Why does the electromagnetic field adjust when a charged field changes phase?

[thehangedman]

I have a question regarding gauge invariance. When a charged field changes phase:

y -> e^it * y

The electromagnetic field adjusts to make the equations work:

A_m -> A_m - idt / dx_m

What I don't understand is why, purely from a physics standpoint, this would happen? That is, is there some other reason beyond just making the equations work, the electromagnetic field would adjust? Is this due to the two fields being coupled? If so, what would happen if there are two particles? What if one particle phase shifts by "t" and the other by "k" (t != k)?

 

[Bob_for_short]

...The electromagnetic field adjusts to make the equations work:

A_m -> A_m - idt / dx_m

No, they add this to A_m in order to compensate the equation change, to keep it form-invariant. Of course, one can safely let the former A_m. The physics does not depend on the phase factor.

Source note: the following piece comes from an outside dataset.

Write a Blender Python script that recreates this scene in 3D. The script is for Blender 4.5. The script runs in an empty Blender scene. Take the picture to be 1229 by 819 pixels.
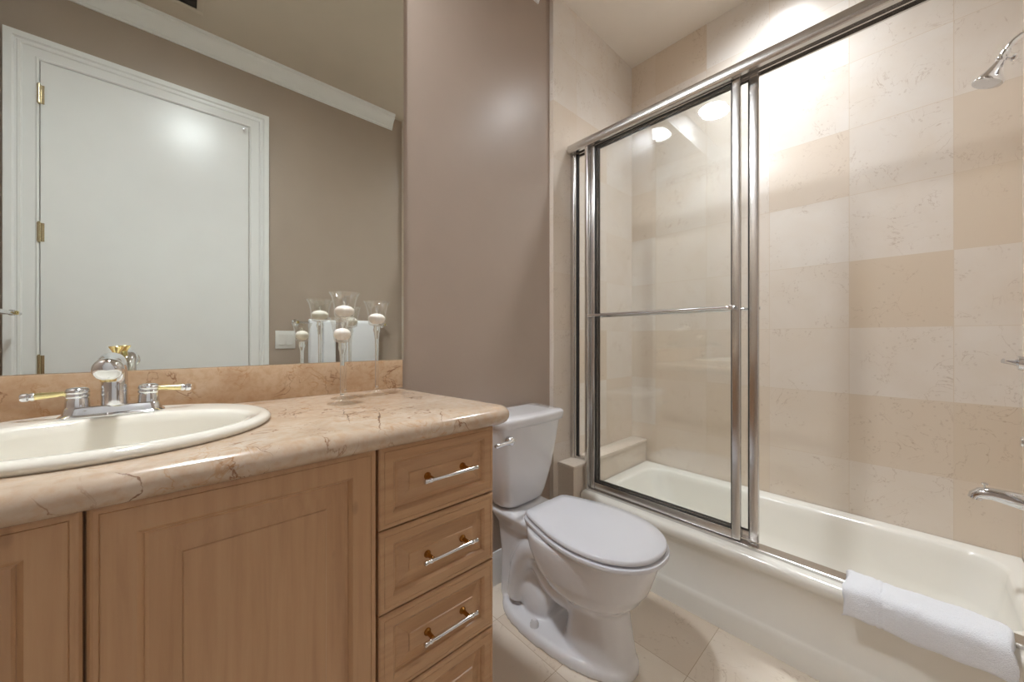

On the other hand, it shows the "gauge" liberty in choosing A_m. Usually it is namely A_m which is chosen (=fixing a gauge) rather than the phase factor.

 

[thehangedman]

I'm sorry for misspeaking. I know the equations "work" without it. What you are suggesting is that in essence, the shift done to the electromagnetic field is done to keep the equations easy to work with. You could leave them there, but then your equations get messy. Having the extra phase term is a pain, so adjusting A to remove it makes life easier. I was under the impression there was more than just a mathematics reason for keeping the equations phase invariant. Is that not correct?

 

[Bob_for_short]

There is no other reasons.

I will tell you that I think of all this. You may choose any variable changes for solving your problem. They are not obliged at all to preserve the original equation form. The only requirement is to be non-singular (reversible).